The earliest burial, of a Mr. Leon Bin Baruel, is dated 1857. The Chevra Kadisha list shows that most of those who died in the early years were single men, as it was not common to bring wives and families to live in Hong Kong at the time.

In 1904, during the tenure of Sir Matthew Nathan, Hong Kong’s only Jewish governor, the lease on a piece of land adjoining the cemetery was granted by the Crown, this time on a seventy-five year lease – which was renewed for a further seventy-five years in 1979. The chapel, Tehora room, and the other small buildings in the cemetery are believed to date from the period of the new land grant.

The gravestones are mostly in Hebrew and English, but Arabic, Russian and Dutch can be found as well. There are ornate Sephardi headstones as well as simple Ashkenazi stones, each one representing a different culture and time period.
There are approximately 360 graves in the cemetery.
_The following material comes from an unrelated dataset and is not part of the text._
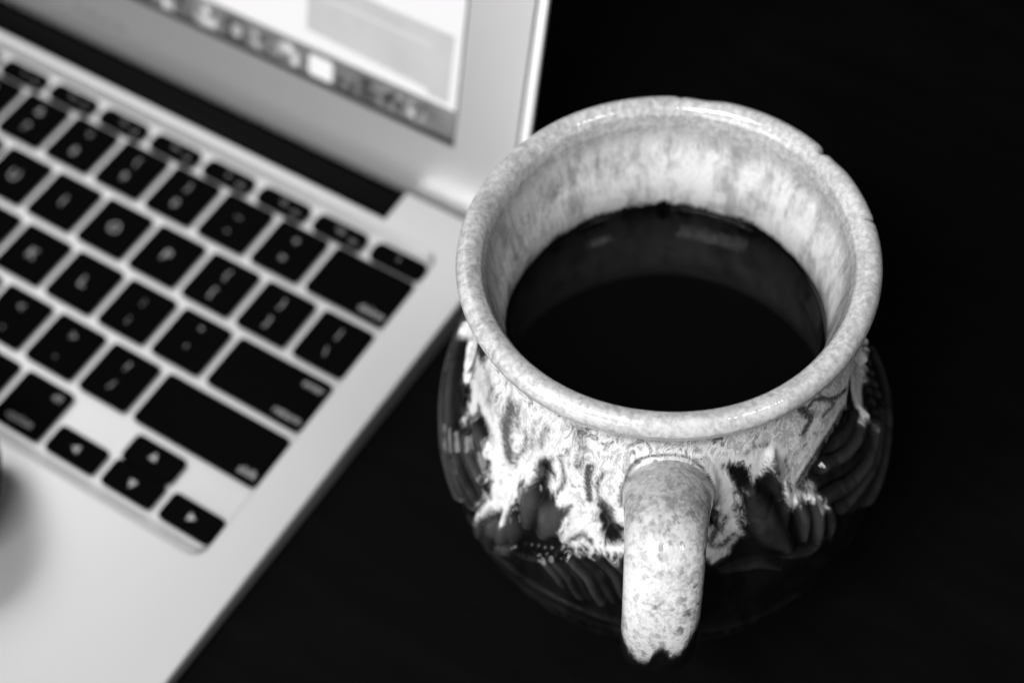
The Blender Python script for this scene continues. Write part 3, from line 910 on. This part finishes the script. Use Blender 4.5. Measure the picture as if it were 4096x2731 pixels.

Founded in 1991, the Carmel School Association has quickly grown from a playgroup of a dozen children into one of Hong Kong’s leading international schools, providing the highest standard of Jewish and secular Education. It is, to date, East Asia’s only Jewish day school offering a secondary education program.
After several moves, the School is now based on three campuses. The Jewish Community Centre campus houses the preschool children ages one to five. Also in the Mid-Levels area of Hong Kong, the Borrett Road Campus houses the Elementary school for US Grades Kindergarten through Grade Five. The newly established Elsa High School, is located Shau Kei Wan, on the east side of Hong Kong Island.
The various Synagogues offer after-school Jewish education alternatives, including the UJC’s well established Shorashim program.